Saudi Basic Industries Corp., the world’s largest petrochemicals company, fell for the first time in five days. Jarir Marketing Co., Saudi Arabia’s largest stationery and bookseller by market value, dropped the most since March. The Tadawul All Share Index weakened 0.2 percent, the biggest decline since Dec. 13, to 6,400.10 at the 3:30 p.m. close in Riyadh, trimming the monthly gain to 4.8 percent. The Bloomberg GCC 200 Index dropped 0.3 percent.
“Over the past week the Saudi market was trickling upwards based on investors expecting a good budget announcement,” said Samer Darwiche, a Dubai-based financial analyst at Gulfmena Investments. “After the positive budget announcement, some investors are booking profits.”
The Arab world’s largest economy plans to spend 690 billion riyals ($184 billion) next year, 19 percent above its target for 2011, the Riyadh-based Finance Ministry said on its website yesterday. Revenue next year is projected at 702 billion riyals, above last year’s target of 540 billion riyal and less than this year’s actual revenue of 1.11 trillion riyals.
Budget Surplus
King Abdullah announced a $130 billion spending plan earlier this year to build homes and combat unemployment of 10 percent. The kingdom forecast a budget surplus of 12 billion riyals next year as the government boosts planned spending while investing to create jobs. The country had a surplus of 306 billion riyals this year, compared with the 40 billion-riyal deficit foreseen in the budget announced a year ago.
Sabic dropped for the first time since Dec. 20, down 0.3 percent to 96.25 riyals. Jarir fell 4 percent, its biggest decline since March 1, to 138.25 riyals.

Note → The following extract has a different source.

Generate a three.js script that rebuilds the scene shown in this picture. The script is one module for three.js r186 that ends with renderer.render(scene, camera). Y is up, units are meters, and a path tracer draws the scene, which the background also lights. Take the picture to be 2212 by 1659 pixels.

“There is profit taking in the market across the board following the run-up over the past seven sessions,” said Asim Bukhtiar, an equity analyst at Riyad Capital. “Investors are locking in gains.”
The 150 companies listed on the Tadawul trade at about 14 times reported earnings, according to data compiled by Bloomberg. That compares with about 11 times for the MSCI Emerging Markets Index.
Dubai’s DFM General Index fell 0.8 percent and Abu Dhabi’s ADX General Index slid less than 0.1 percent. Bahrain’s measure and Oman’s MSM30 Index retreated 0.3 percent. Kuwait’s gauge declined 0.2 percent, while Qatar’s QE Index advanced 0.2 percent.